Peux-tu nous raconter l’histoire derrière l’une de ces photos ?
Au départ de Dalyan, nous avons traversé un grand lac à bord d’un bateau-dolmuş pour aller visiter un très beau marché de fruits et légumes, typique et authentique, à Köyceğiz. Ces barques transportaient aussi beaucoup de touristes qui eux pensaient plutôt visiter le marché du centre ville en quête des plus belles contrefaçons. À l’avant du bateau et sous un soleil de plomb, les membres d’une famille anglaise à l’accent à couper au couteau, tous rouges écrevisse, paradaient fièrement et bruyamment, arborant leurs tatouages et french manucures d’un goût très douteux. Il y avait un sacré sujet photo à traiter. Néanmoins, ce que je garderai, c’est l’image poétique du grand-père qui l’espace d’un instant aura une absence, et se laissera porter à observer le rythme de l’eau, méditatif. Un contraste frappant avec la vision d’ensemble. Là où je veux en venir, c’est que je trouve formidable à quel point une image, détachée de son contexte, peut raconter tout autre chose que la scène qui se déroulait au moment où elle a été prise.

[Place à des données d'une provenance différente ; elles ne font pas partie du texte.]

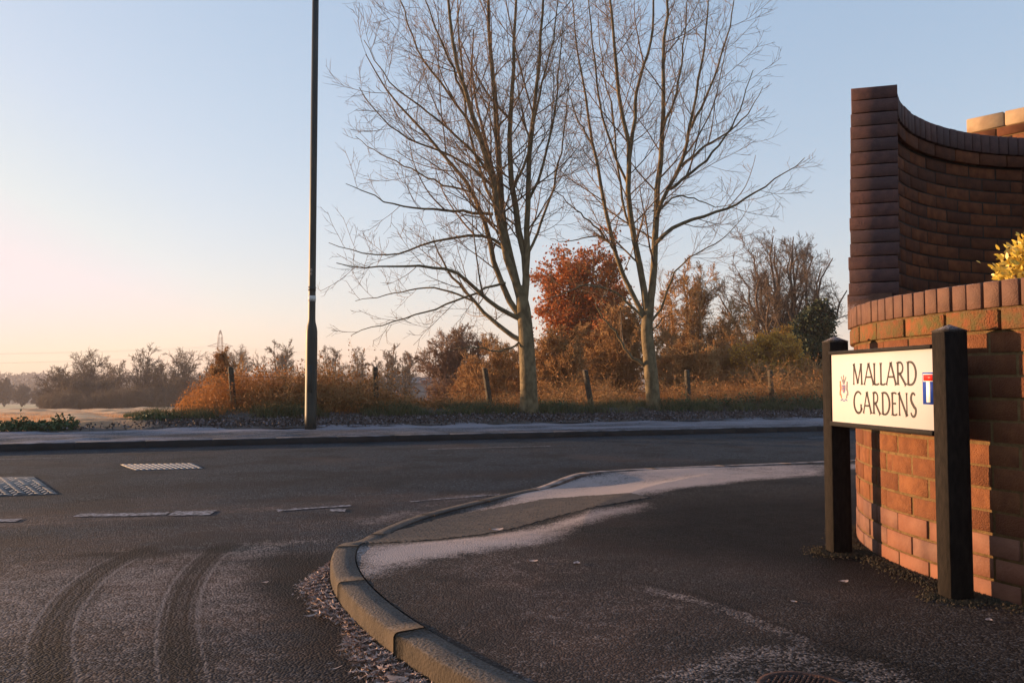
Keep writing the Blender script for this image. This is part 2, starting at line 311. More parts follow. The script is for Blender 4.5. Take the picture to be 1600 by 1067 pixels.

Comment es-tu arrivé à la photographie ?
J’ai tâtonné la photo quand j’étais adolescent puis j’ai consacré mes études et mon activité professionnelle à la création graphique et digitale. J’ai retrouvé un grand intérêt pour la photo il y a une dizaine d’années. J’étais alors entourés d’amis qui bossaient en argentique et qui étaient férus de street photo. J’ai ressorti mon matériel et je m’y suis remis. L’émergence des réseaux sociaux, la profusion de sources d’inspiration et un accès plus étendu aux publications papier grâce à internet a littéralement changé ma façon de voir la photo. Je crois que je me suis rendu compte qu’on pouvait vraiment s’amuser avec cette discipline que je devais trouver parfois trop sérieuse à la base, n’étant pas assez averti à l’époque.
Utilises-tu du matériel spécifique ?
Je travaille depuis plusieurs années au 50mm avec un reflex numérique et j’utilise souvent le flash. Cela apporte une dimension plus graphique et fantastique parfois en renforçant les couleurs et les textures.
Comment décrierais-tu ton style ?
J’ai beaucoup d’influences, toujours en évolution. Ce qui est certain c’est que je travaille de manière intuitive et spontanée tout en essayant d’opérer avec précision. Je suis très sensible à tout ce qui est insolite, parce que ça m’amuse, et à tout ce qui est graphique, parce que c’est esthétique. J’ai un certain goût pour la photographie contemporaine car j’aime me sentir vivre dans l’air du temps. J’aime bien quand ça claque, quand ça flash, quand c’est évident. Mais j’aime tout autant quand c’est subtil, doux, et que l’on peut s’attarder sur l’image en se demandant ce qui se passe dans la tête de cet homme ou de cette femme que l’on observe de dos.